# What the task asks
Retype the material in full, keeping every word the same.

# Source excerpt
◇ ◇ ◇ ◇ ◇
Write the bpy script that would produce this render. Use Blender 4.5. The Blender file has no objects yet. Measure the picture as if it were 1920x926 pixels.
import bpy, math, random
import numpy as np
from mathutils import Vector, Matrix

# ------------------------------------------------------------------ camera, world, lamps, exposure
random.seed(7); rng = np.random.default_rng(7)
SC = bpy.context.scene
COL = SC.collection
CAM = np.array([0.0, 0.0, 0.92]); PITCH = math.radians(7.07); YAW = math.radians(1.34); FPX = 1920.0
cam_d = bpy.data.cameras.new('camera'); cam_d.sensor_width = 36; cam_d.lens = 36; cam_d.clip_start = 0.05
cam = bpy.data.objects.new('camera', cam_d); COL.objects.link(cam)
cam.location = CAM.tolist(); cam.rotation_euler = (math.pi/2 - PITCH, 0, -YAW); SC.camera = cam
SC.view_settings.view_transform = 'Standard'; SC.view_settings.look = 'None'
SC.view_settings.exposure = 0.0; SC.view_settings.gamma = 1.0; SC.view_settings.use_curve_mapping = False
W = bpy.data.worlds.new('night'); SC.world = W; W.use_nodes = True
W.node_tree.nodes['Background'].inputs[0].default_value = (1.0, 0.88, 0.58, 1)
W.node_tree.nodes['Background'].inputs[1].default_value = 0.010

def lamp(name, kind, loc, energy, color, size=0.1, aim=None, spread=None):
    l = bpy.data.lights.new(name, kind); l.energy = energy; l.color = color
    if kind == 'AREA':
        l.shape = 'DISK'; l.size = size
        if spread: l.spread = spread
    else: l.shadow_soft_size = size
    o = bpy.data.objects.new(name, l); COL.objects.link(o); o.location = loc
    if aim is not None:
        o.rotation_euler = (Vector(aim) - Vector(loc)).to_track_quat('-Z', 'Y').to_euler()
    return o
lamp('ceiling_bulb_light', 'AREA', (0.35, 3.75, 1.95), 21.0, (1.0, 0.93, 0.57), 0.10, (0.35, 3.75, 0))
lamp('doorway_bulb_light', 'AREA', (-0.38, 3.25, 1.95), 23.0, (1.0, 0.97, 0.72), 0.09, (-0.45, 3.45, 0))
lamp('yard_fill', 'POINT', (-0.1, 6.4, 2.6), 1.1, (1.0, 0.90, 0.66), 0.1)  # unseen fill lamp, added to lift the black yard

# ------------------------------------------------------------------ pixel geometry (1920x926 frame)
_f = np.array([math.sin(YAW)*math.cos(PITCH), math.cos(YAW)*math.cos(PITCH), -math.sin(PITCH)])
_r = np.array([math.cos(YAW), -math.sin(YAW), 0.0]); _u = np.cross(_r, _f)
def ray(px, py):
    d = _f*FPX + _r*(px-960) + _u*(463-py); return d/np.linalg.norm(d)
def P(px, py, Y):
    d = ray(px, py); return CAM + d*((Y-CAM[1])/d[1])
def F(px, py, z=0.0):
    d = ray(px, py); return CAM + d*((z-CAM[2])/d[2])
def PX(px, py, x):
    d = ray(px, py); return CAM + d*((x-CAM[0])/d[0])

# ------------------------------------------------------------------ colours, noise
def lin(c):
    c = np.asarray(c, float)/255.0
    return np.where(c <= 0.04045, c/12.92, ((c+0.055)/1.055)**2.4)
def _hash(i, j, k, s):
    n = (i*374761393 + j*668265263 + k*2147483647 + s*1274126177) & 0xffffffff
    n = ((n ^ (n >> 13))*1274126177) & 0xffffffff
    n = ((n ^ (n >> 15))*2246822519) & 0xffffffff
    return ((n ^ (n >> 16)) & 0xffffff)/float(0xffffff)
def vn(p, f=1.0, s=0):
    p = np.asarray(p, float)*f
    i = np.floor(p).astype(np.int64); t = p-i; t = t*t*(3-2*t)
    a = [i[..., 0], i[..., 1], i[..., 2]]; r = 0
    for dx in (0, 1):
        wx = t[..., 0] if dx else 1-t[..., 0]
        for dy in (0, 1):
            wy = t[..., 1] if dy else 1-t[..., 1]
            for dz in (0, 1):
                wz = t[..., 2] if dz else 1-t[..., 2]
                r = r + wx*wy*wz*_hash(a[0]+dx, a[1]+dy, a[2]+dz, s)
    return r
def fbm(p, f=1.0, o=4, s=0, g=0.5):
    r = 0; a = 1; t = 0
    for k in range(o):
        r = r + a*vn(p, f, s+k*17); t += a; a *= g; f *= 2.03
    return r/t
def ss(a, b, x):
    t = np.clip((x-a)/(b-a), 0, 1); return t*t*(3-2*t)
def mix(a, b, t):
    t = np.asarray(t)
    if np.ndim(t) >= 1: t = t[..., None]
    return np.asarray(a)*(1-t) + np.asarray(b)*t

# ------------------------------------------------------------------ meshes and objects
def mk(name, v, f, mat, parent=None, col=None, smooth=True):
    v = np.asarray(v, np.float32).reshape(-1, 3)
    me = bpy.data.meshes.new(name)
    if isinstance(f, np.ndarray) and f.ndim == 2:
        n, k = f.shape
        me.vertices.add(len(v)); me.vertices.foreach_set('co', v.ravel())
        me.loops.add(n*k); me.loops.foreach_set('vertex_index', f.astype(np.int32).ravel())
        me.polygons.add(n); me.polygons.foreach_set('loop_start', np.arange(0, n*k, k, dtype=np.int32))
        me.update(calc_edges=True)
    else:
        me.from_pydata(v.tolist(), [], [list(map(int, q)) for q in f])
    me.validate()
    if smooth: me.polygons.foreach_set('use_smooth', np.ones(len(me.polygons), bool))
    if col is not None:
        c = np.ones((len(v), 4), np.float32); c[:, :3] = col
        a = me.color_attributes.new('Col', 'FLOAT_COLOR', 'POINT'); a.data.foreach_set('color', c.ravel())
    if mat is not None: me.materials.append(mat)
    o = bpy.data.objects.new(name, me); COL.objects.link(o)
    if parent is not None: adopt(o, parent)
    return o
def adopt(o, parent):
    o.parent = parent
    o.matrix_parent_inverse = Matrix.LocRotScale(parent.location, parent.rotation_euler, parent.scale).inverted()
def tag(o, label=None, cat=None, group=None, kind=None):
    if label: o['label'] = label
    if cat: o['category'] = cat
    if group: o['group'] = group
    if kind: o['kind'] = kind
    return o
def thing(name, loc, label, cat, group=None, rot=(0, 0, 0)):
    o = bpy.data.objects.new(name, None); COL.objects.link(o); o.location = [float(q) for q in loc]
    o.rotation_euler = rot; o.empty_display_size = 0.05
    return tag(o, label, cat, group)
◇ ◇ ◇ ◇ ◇
# Solution for this task
Write the bpy script that would produce this render. Use Blender 4.5. The Blender file has no objects yet. Measure the picture as if it were 1920x926 pixels.
import bpy, math, random
import numpy as np
from mathutils import Vector, Matrix

# ------------------------------------------------------------------ camera, world, lamps, exposure
random.seed(7); rng = np.random.default_rng(7)
SC = bpy.context.scene
COL = SC.collection
CAM = np.array([0.0, 0.0, 0.92]); PITCH = math.radians(7.07); YAW = math.radians(1.34); FPX = 1920.0
cam_d = bpy.data.cameras.new('camera'); cam_d.sensor_width = 36; cam_d.lens = 36; cam_d.clip_start = 0.05
cam = bpy.data.objects.new('camera', cam_d); COL.objects.link(cam)
cam.location = CAM.tolist(); cam.rotation_euler = (math.pi/2 - PITCH, 0, -YAW); SC.camera = cam
SC.view_settings.view_transform = 'Standard'; SC.view_settings.look = 'None'
SC.view_settings.exposure = 0.0; SC.view_settings.gamma = 1.0; SC.view_settings.use_curve_mapping = False
W = bpy.data.worlds.new('night'); SC.world = W; W.use_nodes = True
W.node_tree.nodes['Background'].inputs[0].default_value = (1.0, 0.88, 0.58, 1)
W.node_tree.nodes['Background'].inputs[1].default_value = 0.010

def lamp(name, kind, loc, energy, color, size=0.1, aim=None, spread=None):
    l = bpy.data.lights.new(name, kind); l.energy = energy; l.color = color
    if kind == 'AREA':
        l.shape = 'DISK'; l.size = size
        if spread: l.spread = spread
    else: l.shadow_soft_size = size
    o = bpy.data.objects.new(name, l); COL.objects.link(o); o.location = loc
    if aim is not None:
        o.rotation_euler = (Vector(aim) - Vector(loc)).to_track_quat('-Z', 'Y').to_euler()
    return o
lamp('ceiling_bulb_light', 'AREA', (0.35, 3.75, 1.95), 21.0, (1.0, 0.93, 0.57), 0.10, (0.35, 3.75, 0))
lamp('doorway_bulb_light', 'AREA', (-0.38, 3.25, 1.95), 23.0, (1.0, 0.97, 0.72), 0.09, (-0.45, 3.45, 0))
lamp('yard_fill', 'POINT', (-0.1, 6.4, 2.6), 1.1, (1.0, 0.90, 0.66), 0.1)  # unseen fill lamp, added to lift the black yard

# ------------------------------------------------------------------ pixel geometry (1920x926 frame)
_f = np.array([math.sin(YAW)*math.cos(PITCH), math.cos(YAW)*math.cos(PITCH), -math.sin(PITCH)])
_r = np.array([math.cos(YAW), -math.sin(YAW), 0.0]); _u = np.cross(_r, _f)
def ray(px, py):
    d = _f*FPX + _r*(px-960) + _u*(463-py); return d/np.linalg.norm(d)
def P(px, py, Y):
    d = ray(px, py); return CAM + d*((Y-CAM[1])/d[1])
def F(px, py, z=0.0):
    d = ray(px, py); return CAM + d*((z-CAM[2])/d[2])
def PX(px, py, x):
    d = ray(px, py); return CAM + d*((x-CAM[0])/d[0])

# ------------------------------------------------------------------ colours, noise
def lin(c):
    c = np.asarray(c, float)/255.0
    return np.where(c <= 0.04045, c/12.92, ((c+0.055)/1.055)**2.4)
def _hash(i, j, k, s):
    n = (i*374761393 + j*668265263 + k*2147483647 + s*1274126177) & 0xffffffff
    n = ((n ^ (n >> 13))*1274126177) & 0xffffffff
    n = ((n ^ (n >> 15))*2246822519) & 0xffffffff
    return ((n ^ (n >> 16)) & 0xffffff)/float(0xffffff)
def vn(p, f=1.0, s=0):
    p = np.asarray(p, float)*f
    i = np.floor(p).astype(np.int64); t = p-i; t = t*t*(3-2*t)
    a = [i[..., 0], i[..., 1], i[..., 2]]; r = 0
    for dx in (0, 1):
        wx = t[..., 0] if dx else 1-t[..., 0]
        for dy in (0, 1):
            wy = t[..., 1] if dy else 1-t[..., 1]
            for dz in (0, 1):
                wz = t[..., 2] if dz else 1-t[..., 2]
                r = r + wx*wy*wz*_hash(a[0]+dx, a[1]+dy, a[2]+dz, s)
    return r
def fbm(p, f=1.0, o=4, s=0, g=0.5):
    r = 0; a = 1; t = 0
    for k in range(o):
        r = r + a*vn(p, f, s+k*17); t += a; a *= g; f *= 2.03
    return r/t
def ss(a, b, x):
    t = np.clip((x-a)/(b-a), 0, 1); return t*t*(3-2*t)
def mix(a, b, t):
    t = np.asarray(t)
    if np.ndim(t) >= 1: t = t[..., None]
    return np.asarray(a)*(1-t) + np.asarray(b)*t

# ------------------------------------------------------------------ meshes and objects
def mk(name, v, f, mat, parent=None, col=None, smooth=True):
    v = np.asarray(v, np.float32).reshape(-1, 3)
    me = bpy.data.meshes.new(name)
    if isinstance(f, np.ndarray) and f.ndim == 2:
        n, k = f.shape
        me.vertices.add(len(v)); me.vertices.foreach_set('co', v.ravel())
        me.loops.add(n*k); me.loops.foreach_set('vertex_index', f.astype(np.int32).ravel())
        me.polygons.add(n); me.polygons.foreach_set('loop_start', np.arange(0, n*k, k, dtype=np.int32))
        me.update(calc_edges=True)
    else:
        me.from_pydata(v.tolist(), [], [list(map(int, q)) for q in f])
    me.validate()
    if smooth: me.polygons.foreach_set('use_smooth', np.ones(len(me.polygons), bool))
    if col is not None:
        c = np.ones((len(v), 4), np.float32); c[:, :3] = col
        a = me.color_attributes.new('Col', 'FLOAT_COLOR', 'POINT'); a.data.foreach_set('color', c.ravel())
    if mat is not None: me.materials.append(mat)
    o = bpy.data.objects.new(name, me); COL.objects.link(o)
    if parent is not None: adopt(o, parent)
    return o
def adopt(o, parent):
    o.parent = parent
    o.matrix_parent_inverse = Matrix.LocRotScale(parent.location, parent.rotation_euler, parent.scale).inverted()
def tag(o, label=None, cat=None, group=None, kind=None):
    if label: o['label'] = label
    if cat: o['category'] = cat
    if group: o['group'] = group
    if kind: o['kind'] = kind
    return o
def thing(name, loc, label, cat, group=None, rot=(0, 0, 0)):
    o = bpy.data.objects.new(name, None); COL.objects.link(o); o.location = [float(q) for q in loc]
    o.rotation_euler = rot; o.empty_display_size = 0.05
    return tag(o, label, cat, group)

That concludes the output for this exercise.